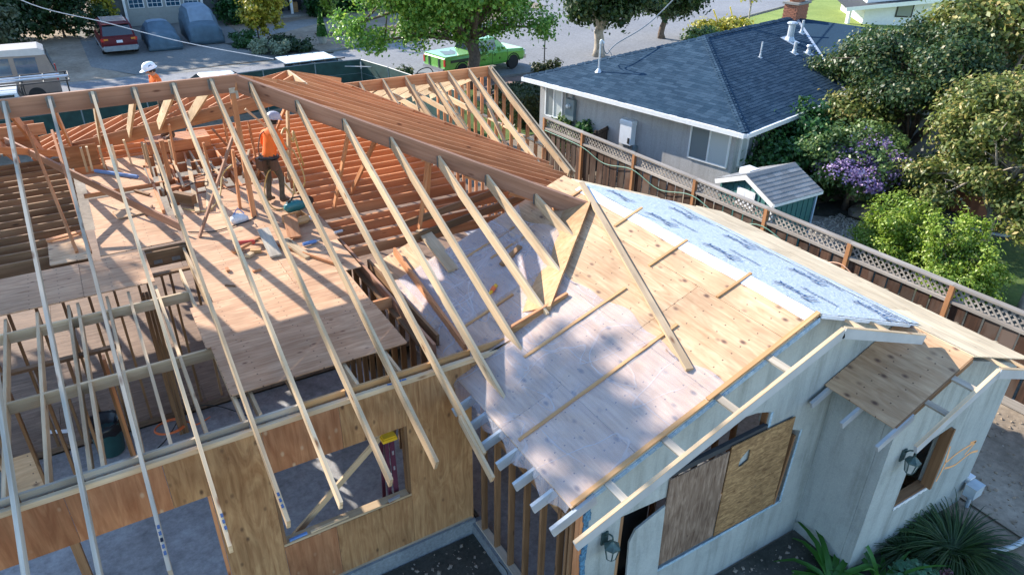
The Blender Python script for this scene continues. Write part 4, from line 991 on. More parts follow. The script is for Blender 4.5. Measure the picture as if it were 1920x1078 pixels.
# ------------------------------------------------------------------ people
def person(name, label, loc, rz, J, E_, Rd, region, mats):
    """J joints, E_ bones, Rd radii; region: bone -> material slot"""
    root = thing(name, label, 'person', loc, rz)
    names = list(J); me = bpy.data.meshes.new('body_src'); me.from_pydata([J[k] for k in names], [(names.index(a), names.index(b)) for a, b in E_], [])
    ob = bpy.data.objects.new('body_src', me); COL.objects.link(ob)
    sk = ob.modifiers.new('skin', 'SKIN'); sk.use_smooth_shade = True
    if not me.skin_vertices: me.attributes.new  # layer is made with the modifier below
    bpy.context.view_layer.objects.active = ob
    if not me.skin_vertices:
        with bpy.context.temp_override(object=ob, active_object=ob): bpy.ops.mesh.customdata_skin_add()
    for i, k in enumerate(names):
        r = Rd[k]; r = r if isinstance(r, tuple) else (r, r); me.skin_vertices[0].data[i].radius = r
        me.skin_vertices[0].data[i].use_root = (k == 'pelvis')
    ss = ob.modifiers.new('sub', 'SUBSURF'); ss.levels = ss.render_levels = 2
    dg = bpy.context.evaluated_depsgraph_get(); out = bpy.data.meshes.new_from_object(ob.evaluated_get(dg))
    bpy.data.objects.remove(ob)
    out.materials.clear()
    for m in mats: out.materials.append(M[m])
    segs = [(V(J[a]), V(J[b]), region((a, b))) for a, b in E_]
    for p in out.polygons:
        c = p.center; best = 1e9
        for a, b, s in segs:
            ab = b-a; t = max(0, min(1, (c-a).dot(ab)/max(ab.length_squared, 1e-9))); d = (c-(a+ab*t)).length
            if d < best: best = d; p.material_index = s
        p.use_smooth = True
    o = bpy.data.objects.new('body', out); COL.objects.link(o); o.parent = root
    return root
def hand(J, E_, Rd, wrist, palm, fwd_, side, up_, tag_):
    """palm and five curled fingers grown from the wrist"""
    J[palm] = tuple(V(J[wrist])+V(fwd_)*.07); Rd[palm] = (.036, .02); E_.append((wrist, palm))
    for i, (o, l) in enumerate(((-.03, .07), (-.01, .078), (.012, .073), (.032, .058))):
        a = tag_+'f%d' % i; k = V(J[palm])+V(side)*o+V(fwd_)*.03
        J[a] = tuple(k); J[a+'m'] = tuple(k+V(fwd_)*l*.5-V(up_)*.008); J[a+'t'] = tuple(k+V(fwd_)*l*.75-V(up_)*.035)
        E_ += [(palm, a), (a, a+'m'), (a+'m', a+'t')]; Rd[a] = .0105; Rd[a+'m'] = .0095; Rd[a+'t'] = .008
    a = tag_+'th'; k = V(J[wrist])+V(fwd_)*.04-V(side)*.035
    J[a] = tuple(k); J[a+'t'] = tuple(k+V(fwd_)*.04-V(side)*.025-V(up_)*.01); E_ += [(palm, a), (a, a+'t')]; Rd[a] = .012; Rd[a+'t'] = .009
def figure(lean, look, armL, armR, legL, legR):
    J = {'pelvis': (0, 0, .96), 'waist': (.01+lean*.1, 0, 1.08), 'chest': (.02+lean*.35, 0, 1.30), 'collar': (.02+lean*.5, 0, 1.44), 'neck': (.03+lean*.62, 0, 1.52)}
    h = V((.05+lean*.78, 0, 1.60)); J['skull'] = tuple(h); J['crown'] = tuple(h+V((look*.05, 0, .105)))
    Rd = {'pelvis': (.15, .115), 'waist': (.145, .105), 'chest': (.17, .115), 'collar': (.11, .08), 'neck': .058, 'skull': (.082, .092), 'crown': (.072, .082)}
    E_ = [('pelvis', 'waist'), ('waist', 'chest'), ('chest', 'collar'), ('collar', 'neck'), ('neck', 'skull'), ('skull', 'crown')]
    for s, arm, leg in (('L', armL, legL), ('R', armR, legR)):
        y = .19 if s == 'L' else -.19; c = V(J['collar'])
        J['sh'+s] = (c.x-.01, y, c.z-.03); J['el'+s] = arm[0]; J['wr'+s] = arm[1]
        E_ += [('collar', 'sh'+s), ('sh'+s, 'el'+s), ('el'+s, 'wr'+s)]; Rd['sh'+s] = .066; Rd['el'+s] = .047; Rd['wr'+s] = .029
        d = (V(arm[1])-V(arm[0])).normalized(); sd = d.cross(Z); sd = sd.normalized() if sd.length > .05 else V((0, 1, 0))
        hand(J, E_, Rd, 'wr'+s, 'pa'+s, d, sd*(1 if s == 'L' else -1), sd.cross(d), 'h'+s)
        J['hip'+s] = (0, y*.5, .90); J['kn'+s] = leg[0]; J['an'+s] = leg[1]; J['he'+s] = (leg[1][0]-.03, leg[1][1], .045); J['to'+s] = (leg[1][0]+.19, leg[1][1]+(.02 if s == 'L' else -.02), .04)
        E_ += [('pelvis', 'hip'+s), ('hip'+s, 'kn'+s), ('kn'+s, 'an'+s), ('an'+s, 'he'+s), ('an'+s, 'to'+s)]
        Rd['hip'+s] = .098; Rd['kn'+s] = .064; Rd['an'+s] = .048; Rd['he'+s] = .042; Rd['to'+s] = (.045, .034)
    return J, E_, Rd
def reg(e, long_sleeve=False):
    a, b = e
    if a[:2] in ('pe', 'hi', 'kn') and b[:2] in ('hi', 'kn', 'an', ) : return 1
    if a == 'pelvis': return 0
    if a[:2] == 'an': return 3
    if a in ('neck', 'skull') or a[:2] in ('wr', 'pa') or a[0] == 'h' and a[:3] != 'hip': return 2
    if a[:2] == 'el': return 0 if long_sleeve else 2
    return 0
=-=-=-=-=
# TO BE DONE:
In your copy of the listing above, reproduce each line exactly and omit all pictures.

# SOLUTION:
The Blender Python script for this scene continues. Write part 4, from line 991 on. More parts follow. The script is for Blender 4.5. Measure the picture as if it were 1920x1078 pixels.
# ------------------------------------------------------------------ people
def person(name, label, loc, rz, J, E_, Rd, region, mats):
    """J joints, E_ bones, Rd radii; region: bone -> material slot"""
    root = thing(name, label, 'person', loc, rz)
    names = list(J); me = bpy.data.meshes.new('body_src'); me.from_pydata([J[k] for k in names], [(names.index(a), names.index(b)) for a, b in E_], [])
    ob = bpy.data.objects.new('body_src', me); COL.objects.link(ob)
    sk = ob.modifiers.new('skin', 'SKIN'); sk.use_smooth_shade = True
    if not me.skin_vertices: me.attributes.new  # layer is made with the modifier below
    bpy.context.view_layer.objects.active = ob
    if not me.skin_vertices:
        with bpy.context.temp_override(object=ob, active_object=ob): bpy.ops.mesh.customdata_skin_add()
    for i, k in enumerate(names):
        r = Rd[k]; r = r if isinstance(r, tuple) else (r, r); me.skin_vertices[0].data[i].radius = r
        me.skin_vertices[0].data[i].use_root = (k == 'pelvis')
    ss = ob.modifiers.new('sub', 'SUBSURF'); ss.levels = ss.render_levels = 2
    dg = bpy.context.evaluated_depsgraph_get(); out = bpy.data.meshes.new_from_object(ob.evaluated_get(dg))
    bpy.data.objects.remove(ob)
    out.materials.clear()
    for m in mats: out.materials.append(M[m])
    segs = [(V(J[a]), V(J[b]), region((a, b))) for a, b in E_]
    for p in out.polygons:
        c = p.center; best = 1e9
        for a, b, s in segs:
            ab = b-a; t = max(0, min(1, (c-a).dot(ab)/max(ab.length_squared, 1e-9))); d = (c-(a+ab*t)).length
            if d < best: best = d; p.material_index = s
        p.use_smooth = True
    o = bpy.data.objects.new('body', out); COL.objects.link(o); o.parent = root
    return root
def hand(J, E_, Rd, wrist, palm, fwd_, side, up_, tag_):
    """palm and five curled fingers grown from the wrist"""
    J[palm] = tuple(V(J[wrist])+V(fwd_)*.07); Rd[palm] = (.036, .02); E_.append((wrist, palm))
    for i, (o, l) in enumerate(((-.03, .07), (-.01, .078), (.012, .073), (.032, .058))):
        a = tag_+'f%d' % i; k = V(J[palm])+V(side)*o+V(fwd_)*.03
        J[a] = tuple(k); J[a+'m'] = tuple(k+V(fwd_)*l*.5-V(up_)*.008); J[a+'t'] = tuple(k+V(fwd_)*l*.75-V(up_)*.035)
        E_ += [(palm, a), (a, a+'m'), (a+'m', a+'t')]; Rd[a] = .0105; Rd[a+'m'] = .0095; Rd[a+'t'] = .008
    a = tag_+'th'; k = V(J[wrist])+V(fwd_)*.04-V(side)*.035
    J[a] = tuple(k); J[a+'t'] = tuple(k+V(fwd_)*.04-V(side)*.025-V(up_)*.01); E_ += [(palm, a), (a, a+'t')]; Rd[a] = .012; Rd[a+'t'] = .009
def figure(lean, look, armL, armR, legL, legR):
    J = {'pelvis': (0, 0, .96), 'waist': (.01+lean*.1, 0, 1.08), 'chest': (.02+lean*.35, 0, 1.30), 'collar': (.02+lean*.5, 0, 1.44), 'neck': (.03+lean*.62, 0, 1.52)}
    h = V((.05+lean*.78, 0, 1.60)); J['skull'] = tuple(h); J['crown'] = tuple(h+V((look*.05, 0, .105)))
    Rd = {'pelvis': (.15, .115), 'waist': (.145, .105), 'chest': (.17, .115), 'collar': (.11, .08), 'neck': .058, 'skull': (.082, .092), 'crown': (.072, .082)}
    E_ = [('pelvis', 'waist'), ('waist', 'chest'), ('chest', 'collar'), ('collar', 'neck'), ('neck', 'skull'), ('skull', 'crown')]
    for s, arm, leg in (('L', armL, legL), ('R', armR, legR)):
        y = .19 if s == 'L' else -.19; c = V(J['collar'])
        J['sh'+s] = (c.x-.01, y, c.z-.03); J['el'+s] = arm[0]; J['wr'+s] = arm[1]
        E_ += [('collar', 'sh'+s), ('sh'+s, 'el'+s), ('el'+s, 'wr'+s)]; Rd['sh'+s] = .066; Rd['el'+s] = .047; Rd['wr'+s] = .029
        d = (V(arm[1])-V(arm[0])).normalized(); sd = d.cross(Z); sd = sd.normalized() if sd.length > .05 else V((0, 1, 0))
        hand(J, E_, Rd, 'wr'+s, 'pa'+s, d, sd*(1 if s == 'L' else -1), sd.cross(d), 'h'+s)
        J['hip'+s] = (0, y*.5, .90); J['kn'+s] = leg[0]; J['an'+s] = leg[1]; J['he'+s] = (leg[1][0]-.03, leg[1][1], .045); J['to'+s] = (leg[1][0]+.19, leg[1][1]+(.02 if s == 'L' else -.02), .04)
        E_ += [('pelvis', 'hip'+s), ('hip'+s, 'kn'+s), ('kn'+s, 'an'+s), ('an'+s, 'he'+s), ('an'+s, 'to'+s)]
        Rd['hip'+s] = .098; Rd['kn'+s] = .064; Rd['an'+s] = .048; Rd['he'+s] = .042; Rd['to'+s] = (.045, .034)
    return J, E_, Rd
def reg(e, long_sleeve=False):
    a, b = e
    if a[:2] in ('pe', 'hi', 'kn') and b[:2] in ('hi', 'kn', 'an', ) : return 1
    if a == 'pelvis': return 0
    if a[:2] == 'an': return 3
    if a in ('neck', 'skull') or a[:2] in ('wr', 'pa') or a[0] == 'h' and a[:3] != 'hip': return 2
    if a[:2] == 'el': return 0 if long_sleeve else 2
    return 0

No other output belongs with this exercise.